_Task objective:_
Tell how many lines include the string "scene". Answer with a single number.

--------

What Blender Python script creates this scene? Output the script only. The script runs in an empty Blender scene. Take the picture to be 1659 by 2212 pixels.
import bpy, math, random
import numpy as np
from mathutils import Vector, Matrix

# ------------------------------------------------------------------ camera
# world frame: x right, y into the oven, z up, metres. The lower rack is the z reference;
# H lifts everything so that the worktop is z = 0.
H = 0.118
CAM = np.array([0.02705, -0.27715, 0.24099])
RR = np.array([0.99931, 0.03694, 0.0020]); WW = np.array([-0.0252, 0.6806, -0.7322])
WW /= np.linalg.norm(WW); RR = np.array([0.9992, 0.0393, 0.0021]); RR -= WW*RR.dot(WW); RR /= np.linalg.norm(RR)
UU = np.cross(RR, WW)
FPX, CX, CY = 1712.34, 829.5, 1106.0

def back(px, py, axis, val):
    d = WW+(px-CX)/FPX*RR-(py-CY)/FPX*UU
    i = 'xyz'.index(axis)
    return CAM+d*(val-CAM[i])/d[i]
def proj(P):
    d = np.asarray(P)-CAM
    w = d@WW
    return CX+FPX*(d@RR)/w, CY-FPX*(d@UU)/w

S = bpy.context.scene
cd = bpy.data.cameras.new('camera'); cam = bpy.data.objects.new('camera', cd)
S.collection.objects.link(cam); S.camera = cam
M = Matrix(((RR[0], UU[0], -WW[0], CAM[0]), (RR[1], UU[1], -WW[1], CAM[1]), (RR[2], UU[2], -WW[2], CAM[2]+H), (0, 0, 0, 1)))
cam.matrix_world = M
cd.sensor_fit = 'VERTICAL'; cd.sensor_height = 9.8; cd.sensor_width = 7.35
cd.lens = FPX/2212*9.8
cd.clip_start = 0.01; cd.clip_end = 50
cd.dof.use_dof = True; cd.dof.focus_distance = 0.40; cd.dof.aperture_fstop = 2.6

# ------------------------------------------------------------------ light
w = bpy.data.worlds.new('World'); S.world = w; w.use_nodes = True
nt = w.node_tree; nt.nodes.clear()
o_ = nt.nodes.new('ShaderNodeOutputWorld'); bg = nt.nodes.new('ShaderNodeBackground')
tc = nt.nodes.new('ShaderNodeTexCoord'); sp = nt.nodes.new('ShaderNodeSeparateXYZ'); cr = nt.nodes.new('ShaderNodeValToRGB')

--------

_Task solution:_
2